Es un asunto sensible –repito– porque nadie podría estar en contra de la participación activa del ciudadano, como individuo u organizado en comunidades, ya sea para expresar sus necesidades o defender sus intereses; de la misma manera que nadie puede estar en contra del derecho de un campesino a poseer una parcela, o que nadie podría estar en contra o ser enemigo de la paz, como ha calificado el Gobierno a los contradictores del proceso de negociaciones.
El sistema escolar en Estados Unidos es buen ejemplo de ese deber ser equilibrado, pues a partir de unos lineamientos curriculares básicos, son los maestros y los padres de familia de la comunidad quienes deciden cómo se enseñarán las materias a sus hijos, e intervienen en aspectos administrativos, como la selección de docentes, todo ello a partir de juntas escolares.

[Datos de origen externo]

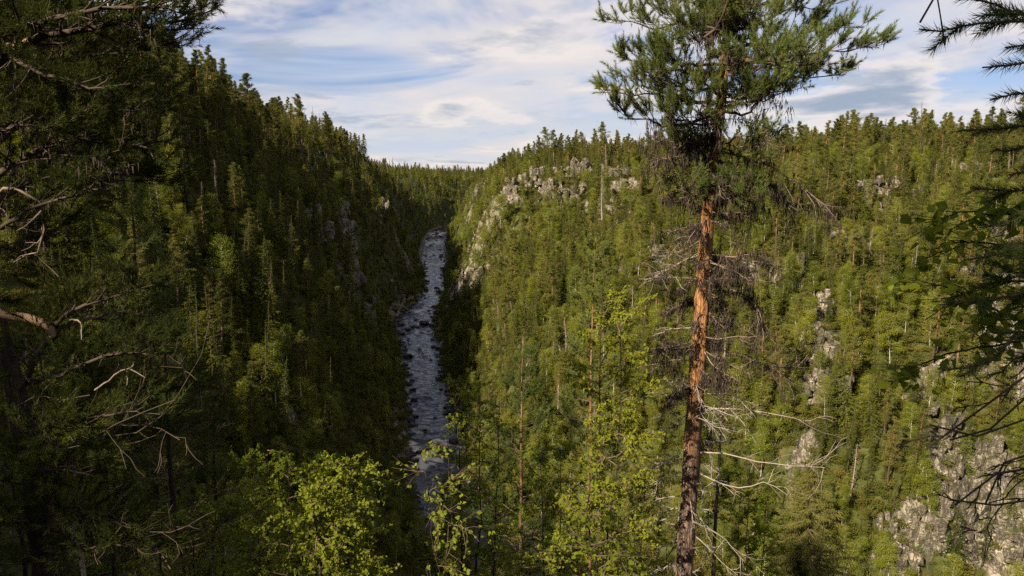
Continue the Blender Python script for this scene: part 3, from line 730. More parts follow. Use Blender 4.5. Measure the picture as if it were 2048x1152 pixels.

¿Hasta dónde debe llegar la participación comunitaria?, es una pregunta que debe responder cada sociedad, dentro de un continuo entre la exclusión total del ciudadano por la vía de la imposición sin discusiones, propia de las dictaduras, y el cogobierno en todos los ámbitos de la administración, que termina haciendo inviable el manejo de la cosa pública y rompiendo el equilibrio buscado, precisamente por la injerencia directa de muchos y diversos intereses particulares, no pocas veces malsanos, que terminan destruyendo la vocación de interés general del Estado. No es casual que los gobiernos populistas empiecen por ese camino y terminen hermanados con las dictaduras. Basta nada más mirar hacia el vecindario.
Creo yo que la participación ciudadana o comunitaria debe nacer de algunas premisas: Primera: se debe desarrollar en el marco de la Ley, no debe rebasarla ni intervenir en las funciones que le corresponden al Estado, por delegación de esa misma ciudadanía a través del sufragio. No todas las decisiones públicas pueden derivar en procesos plebiscitarios o de ‘cabildo abierto’ que van en contra de la concepción de democracia y Estado de derecho.
Segunda: la participación comunitaria debería ser resultado de sistemas educativos incluyentes y orientados a dicha participación cívica, aunque reconozco que la educación es, en nuestro medio, la principal barrera de exclusión social y, por lo tanto, un inhibidor de participación y factor de aislamiento e indiferencia ciudadana.
Tercera: la participación debe ser desinteresada y en libertad, sin manipulaciones de ninguna índole, ya sean políticas, religiosas o, simplemente, económicas. Los individuos o comunidades que participan en esas condiciones ominosas, no lo hacen en su propio nombre sino en el de quien los presiona, y no se beneficiarán ellos sino su dominador.
El Gobierno conoce lo que ha representado para el desarrollo la obligación constitucional de consulta ciudadana para grandes proyectos de infraestructura de incuestionable interés general, pero bloqueados por “comunidades” y “minorías”, ancladas en creencias ancestrales, o bien, manipuladas políticamente por las Farc, cuando no por el terror de organizaciones criminales.
La participación no puede ser apenas un bonito discurso, sino un deber ser de la democracia, pero siempre y cuando no queme al santo que pretende alumbrar.